Wednesday, July 6, 2011

New Video Resource

OSBD & RMTC has set up a new web resource for parents, teachers, professionals and others interested in parent issues, deafness issues, and/or blindness issues.  This site has informational videos related to all three areas.  As we can produce them, we will add more.  There are several that I know are currently under development for addition to the site.  I think this can be a valuable resource for anyone interested in one or more of these topics.  Take a look!

You can access this site at http://vimeo.com/rmtcosbd/channels or see the link labeled "OSBD & RMTC Videos".

Working Hard or Hardly Working?

We live in a world that is highly results oriented.  The grade, the job review, how much money we earn, are you a starter on the team or a reserve, did you make the team, all are evaluations we seem to make in our society to determine both levels of success and of effort.  We see articles about ‘tiger moms’ who will force their children to succeed at all costs, or people who make value judgments on the worth of a person by results based on competition and not on who that person truly is.  All those measures tell us much about a person at one level, but not at all levels. 

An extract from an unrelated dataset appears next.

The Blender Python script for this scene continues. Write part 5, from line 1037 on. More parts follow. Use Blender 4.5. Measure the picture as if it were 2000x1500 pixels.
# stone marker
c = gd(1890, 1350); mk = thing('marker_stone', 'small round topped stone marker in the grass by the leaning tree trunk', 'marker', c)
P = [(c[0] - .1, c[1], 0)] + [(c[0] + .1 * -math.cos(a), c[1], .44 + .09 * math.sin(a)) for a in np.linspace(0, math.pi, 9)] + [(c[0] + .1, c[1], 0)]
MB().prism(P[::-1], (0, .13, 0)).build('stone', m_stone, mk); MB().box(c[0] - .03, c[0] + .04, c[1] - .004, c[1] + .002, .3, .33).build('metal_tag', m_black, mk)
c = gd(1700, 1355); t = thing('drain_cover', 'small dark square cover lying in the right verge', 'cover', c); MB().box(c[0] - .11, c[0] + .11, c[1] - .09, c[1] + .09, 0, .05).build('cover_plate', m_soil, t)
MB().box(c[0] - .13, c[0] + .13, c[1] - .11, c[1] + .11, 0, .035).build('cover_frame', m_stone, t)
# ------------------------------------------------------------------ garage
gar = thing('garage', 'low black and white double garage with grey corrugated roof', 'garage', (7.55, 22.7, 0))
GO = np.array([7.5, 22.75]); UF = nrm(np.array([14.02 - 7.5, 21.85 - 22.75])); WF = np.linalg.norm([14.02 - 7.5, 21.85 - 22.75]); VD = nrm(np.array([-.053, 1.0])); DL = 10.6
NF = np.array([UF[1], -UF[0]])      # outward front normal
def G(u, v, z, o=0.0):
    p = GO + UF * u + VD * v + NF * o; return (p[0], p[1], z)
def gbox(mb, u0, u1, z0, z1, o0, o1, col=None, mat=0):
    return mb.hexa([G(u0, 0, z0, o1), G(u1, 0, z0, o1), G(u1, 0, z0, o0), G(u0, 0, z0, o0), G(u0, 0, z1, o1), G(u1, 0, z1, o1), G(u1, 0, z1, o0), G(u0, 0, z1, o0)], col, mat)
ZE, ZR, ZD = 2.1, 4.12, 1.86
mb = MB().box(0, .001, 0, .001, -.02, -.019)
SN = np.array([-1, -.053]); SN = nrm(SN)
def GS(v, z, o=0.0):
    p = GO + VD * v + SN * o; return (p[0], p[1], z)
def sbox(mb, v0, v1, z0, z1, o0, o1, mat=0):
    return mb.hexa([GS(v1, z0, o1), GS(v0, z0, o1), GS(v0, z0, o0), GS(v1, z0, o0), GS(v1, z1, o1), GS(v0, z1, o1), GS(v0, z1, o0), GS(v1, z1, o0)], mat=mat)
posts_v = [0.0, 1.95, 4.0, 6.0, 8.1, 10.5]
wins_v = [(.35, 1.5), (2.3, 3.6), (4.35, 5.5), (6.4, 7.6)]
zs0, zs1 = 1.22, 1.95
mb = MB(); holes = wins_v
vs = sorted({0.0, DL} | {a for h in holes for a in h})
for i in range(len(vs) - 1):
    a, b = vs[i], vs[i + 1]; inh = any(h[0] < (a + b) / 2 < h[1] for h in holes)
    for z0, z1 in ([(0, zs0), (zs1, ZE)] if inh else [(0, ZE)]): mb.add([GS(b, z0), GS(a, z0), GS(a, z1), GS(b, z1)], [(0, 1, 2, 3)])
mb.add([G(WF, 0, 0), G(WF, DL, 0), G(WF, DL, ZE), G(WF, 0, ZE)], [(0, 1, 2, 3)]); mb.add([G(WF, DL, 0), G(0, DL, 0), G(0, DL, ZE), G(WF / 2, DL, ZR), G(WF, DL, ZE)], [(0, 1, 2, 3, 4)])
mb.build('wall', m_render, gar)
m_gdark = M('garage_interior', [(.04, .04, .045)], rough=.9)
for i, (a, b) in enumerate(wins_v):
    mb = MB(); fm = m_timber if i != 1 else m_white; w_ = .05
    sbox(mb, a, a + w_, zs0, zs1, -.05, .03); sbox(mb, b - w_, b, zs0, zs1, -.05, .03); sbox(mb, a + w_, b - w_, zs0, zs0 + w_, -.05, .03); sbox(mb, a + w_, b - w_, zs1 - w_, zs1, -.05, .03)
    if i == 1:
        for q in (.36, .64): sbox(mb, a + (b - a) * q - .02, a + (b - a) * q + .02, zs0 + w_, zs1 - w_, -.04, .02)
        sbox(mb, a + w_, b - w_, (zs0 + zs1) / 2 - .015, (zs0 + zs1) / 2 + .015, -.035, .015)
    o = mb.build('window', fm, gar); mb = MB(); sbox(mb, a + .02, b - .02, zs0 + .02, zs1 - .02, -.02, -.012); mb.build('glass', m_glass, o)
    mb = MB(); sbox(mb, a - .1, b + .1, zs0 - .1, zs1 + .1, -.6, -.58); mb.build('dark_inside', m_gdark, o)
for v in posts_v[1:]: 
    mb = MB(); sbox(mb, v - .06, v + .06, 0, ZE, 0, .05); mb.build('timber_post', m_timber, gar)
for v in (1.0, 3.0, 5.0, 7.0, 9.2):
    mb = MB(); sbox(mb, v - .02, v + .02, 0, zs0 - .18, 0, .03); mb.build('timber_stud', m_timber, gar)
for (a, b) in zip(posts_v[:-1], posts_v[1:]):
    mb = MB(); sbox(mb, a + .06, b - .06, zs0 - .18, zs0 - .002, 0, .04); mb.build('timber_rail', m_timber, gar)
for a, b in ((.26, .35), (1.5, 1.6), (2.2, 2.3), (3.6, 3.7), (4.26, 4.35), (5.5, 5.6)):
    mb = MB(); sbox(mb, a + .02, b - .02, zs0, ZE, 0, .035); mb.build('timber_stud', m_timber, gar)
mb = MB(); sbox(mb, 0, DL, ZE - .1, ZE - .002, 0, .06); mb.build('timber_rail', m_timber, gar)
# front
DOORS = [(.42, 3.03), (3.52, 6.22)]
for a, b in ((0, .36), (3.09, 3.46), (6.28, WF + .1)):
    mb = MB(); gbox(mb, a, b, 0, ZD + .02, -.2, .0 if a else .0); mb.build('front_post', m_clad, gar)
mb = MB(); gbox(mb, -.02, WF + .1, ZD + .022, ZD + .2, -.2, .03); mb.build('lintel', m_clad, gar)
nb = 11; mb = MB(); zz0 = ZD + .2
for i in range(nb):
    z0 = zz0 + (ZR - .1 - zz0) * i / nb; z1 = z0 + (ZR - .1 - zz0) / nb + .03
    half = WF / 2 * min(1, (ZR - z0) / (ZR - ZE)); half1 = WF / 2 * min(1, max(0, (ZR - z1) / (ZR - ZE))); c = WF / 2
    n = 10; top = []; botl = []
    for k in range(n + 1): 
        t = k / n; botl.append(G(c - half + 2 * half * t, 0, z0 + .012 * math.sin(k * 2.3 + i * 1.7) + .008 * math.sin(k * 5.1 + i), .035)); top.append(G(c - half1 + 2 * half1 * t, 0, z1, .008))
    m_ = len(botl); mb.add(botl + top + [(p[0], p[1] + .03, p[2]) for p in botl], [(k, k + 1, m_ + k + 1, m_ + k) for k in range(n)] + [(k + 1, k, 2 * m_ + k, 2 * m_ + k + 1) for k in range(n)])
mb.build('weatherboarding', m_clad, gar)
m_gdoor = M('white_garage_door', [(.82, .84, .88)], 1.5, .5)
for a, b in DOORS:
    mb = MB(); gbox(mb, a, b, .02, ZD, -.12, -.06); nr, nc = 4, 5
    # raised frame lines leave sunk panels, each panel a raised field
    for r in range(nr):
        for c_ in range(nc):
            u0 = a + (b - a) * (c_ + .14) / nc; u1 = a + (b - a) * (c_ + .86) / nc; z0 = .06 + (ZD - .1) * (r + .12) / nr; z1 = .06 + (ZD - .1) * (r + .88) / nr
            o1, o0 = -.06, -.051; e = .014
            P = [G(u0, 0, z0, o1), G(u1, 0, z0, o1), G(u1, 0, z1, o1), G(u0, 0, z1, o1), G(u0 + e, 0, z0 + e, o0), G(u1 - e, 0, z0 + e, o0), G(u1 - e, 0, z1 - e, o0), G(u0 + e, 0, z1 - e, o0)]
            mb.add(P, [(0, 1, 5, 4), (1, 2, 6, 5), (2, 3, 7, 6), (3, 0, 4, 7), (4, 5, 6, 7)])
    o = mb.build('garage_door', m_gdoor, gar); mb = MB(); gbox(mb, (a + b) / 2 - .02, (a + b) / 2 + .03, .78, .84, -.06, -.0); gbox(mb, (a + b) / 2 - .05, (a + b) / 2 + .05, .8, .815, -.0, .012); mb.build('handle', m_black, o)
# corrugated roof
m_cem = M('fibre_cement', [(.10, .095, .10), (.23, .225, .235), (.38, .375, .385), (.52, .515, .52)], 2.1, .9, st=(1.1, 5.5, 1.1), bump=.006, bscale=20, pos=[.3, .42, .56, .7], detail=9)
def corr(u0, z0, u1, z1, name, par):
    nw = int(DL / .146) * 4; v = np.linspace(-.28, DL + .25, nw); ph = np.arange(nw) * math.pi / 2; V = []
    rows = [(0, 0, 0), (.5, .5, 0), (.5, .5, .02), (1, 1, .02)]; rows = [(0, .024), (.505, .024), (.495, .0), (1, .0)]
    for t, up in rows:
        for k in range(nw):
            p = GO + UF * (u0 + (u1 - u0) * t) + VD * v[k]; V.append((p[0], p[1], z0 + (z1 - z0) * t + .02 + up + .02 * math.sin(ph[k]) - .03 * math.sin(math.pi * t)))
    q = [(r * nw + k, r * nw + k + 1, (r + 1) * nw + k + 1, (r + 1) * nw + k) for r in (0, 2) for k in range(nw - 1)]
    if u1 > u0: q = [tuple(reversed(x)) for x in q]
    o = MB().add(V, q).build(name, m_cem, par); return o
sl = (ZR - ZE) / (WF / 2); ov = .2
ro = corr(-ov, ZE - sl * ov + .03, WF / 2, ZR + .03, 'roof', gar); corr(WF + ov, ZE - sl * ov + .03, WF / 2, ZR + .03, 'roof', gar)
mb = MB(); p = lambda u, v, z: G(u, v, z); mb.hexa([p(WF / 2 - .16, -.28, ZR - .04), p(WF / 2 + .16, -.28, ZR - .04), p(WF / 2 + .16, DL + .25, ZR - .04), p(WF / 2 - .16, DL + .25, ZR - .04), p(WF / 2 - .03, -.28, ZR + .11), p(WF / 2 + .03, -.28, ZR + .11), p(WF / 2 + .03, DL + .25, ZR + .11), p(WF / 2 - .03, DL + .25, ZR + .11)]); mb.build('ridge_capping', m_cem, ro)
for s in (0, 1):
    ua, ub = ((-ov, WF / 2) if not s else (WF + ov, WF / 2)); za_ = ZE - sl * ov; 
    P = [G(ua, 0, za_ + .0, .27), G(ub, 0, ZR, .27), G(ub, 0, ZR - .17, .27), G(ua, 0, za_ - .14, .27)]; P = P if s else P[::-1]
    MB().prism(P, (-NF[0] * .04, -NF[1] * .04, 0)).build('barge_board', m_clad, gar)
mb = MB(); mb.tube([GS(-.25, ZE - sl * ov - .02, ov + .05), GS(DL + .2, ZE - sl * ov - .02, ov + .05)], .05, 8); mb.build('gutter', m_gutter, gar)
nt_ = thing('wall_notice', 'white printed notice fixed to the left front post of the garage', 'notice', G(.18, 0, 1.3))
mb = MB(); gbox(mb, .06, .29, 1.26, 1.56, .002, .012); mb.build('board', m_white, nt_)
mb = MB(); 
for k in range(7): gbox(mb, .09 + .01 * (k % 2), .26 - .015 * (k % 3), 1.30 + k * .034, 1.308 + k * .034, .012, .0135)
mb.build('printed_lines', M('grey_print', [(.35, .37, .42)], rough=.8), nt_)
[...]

Another method of evaluation is the old, “keeping up with the Joneses” measuring stick.  How do I compare or how do my children compare with those of my neighbor?  One thing I have learned over the years, one thing that was taught to me by raising a child with special needs, is that most of these measures truly do not matter.  They say little about who a person is or what that person’s true worth is.  Defining success as being faster or stronger or more attractive or more academically successful is really using definitions that are really fleeting measures.  Speed and strength disappear with age and injury.  It is the truly rare individual that is intellectually more gifted in every area than everyone else.  A DaVinci or a Galileo or an Einstein possibly fit this role, but even so, they are the rare exception.  But even so, those evaluations change – did you know that early in Einstein’s life, there were concerns that he may have been ‘slow’ because he did not begin to speak until a couple of years later than other children when growing up?

So what I have learned is the need to try and evaluate everyone based on who they really are.  Is this person, no matter what is happening, truly a ‘good’ person?  Does that person want to do the best that they can? Does that person care, to the best of their ability, about others?  Does that person, to the best of their ability, have empathy for others?  Bottom line, what kind of person is that person at their core? 

So, what does this have to do with working hard or hardly working?  Let me tell you the story of 2 classes.  As many of you know, my son, Ian, is deaf and has cerebral palsy.  He also just completed his first year at the local community college.  For the most part, his grades have been pretty good.  However, he had 2 classes where he had, for lack of a better description, grade anomalies.  He failed an Algebra class and received a D in an English Composition class. 

In the algebra class, we saw it coming.  Ian was cocky about algebra.  Now mind you, he usually is a good math student.  However he believed he ‘knew this stuff’.  Wrong.  He decided there wasn’t any need to worry about studying for that class or doing the optional homework.  You see he knew that stuff.  He dug a hole that, by mid-semester, he was frantically trying to dig himself out of.  Guess what, it didn’t happen.  Now, his other classes that semester were all ‘A’ grades, but he put the effort into studying.  We were irritated with the ‘F’, to say the least.

In the English Composition II class, Ian received the D.  But he knew from the minute he started he was going to have to work, and did.  He worked hard, and you know what, we saw significant improvement in his writing skills during the course of the course.  And we were proud of that D.

So what is the difference?  The difference was the difference between working hard and hardly working.  You see, he had the capability to be successful in the algebra class and chose not to use his skills and abilities.  He did not use his abilities or put forth the effort.  He did not attempt to live up to who he is or who he can be.  These are core issues to who you are as a person.  This is the ‘hardly working’.

In the English Composition II class, Ian worked hard.  He pushed himself to be as good as he could be.  We saw the effort and how hard he worked trying to better himself.  He worked hard to become better at something and strengthen himself.  We saw that success, the improvement in skills as the semester went on.  He was trying to be the best he could be.  Whether the grade would have been an A or a D, it did not matter.  What mattered was the effort he was putting into it.  That is something to be proud of and is the ‘working hard’.

So what happens in the future?  Ian will take both classes again. Probably in the fall semester to get them cleaned up.  I don’t think, ‘hardly working’ will be an issue for algebra again.  He identified the issue and we’ve talked it through.  Ian learned from it.  Now he will work to correct the algebra.  In English Composition class, he will take it again as well, and keep working hard to improve an area of weakness for him.  I am not worried.  I won’t be judging him against someone else or someone else’s standard.  I will be judging him against himself. I know he will do his best, and no matter the result, that is what is important and that will serve him well throughout his life.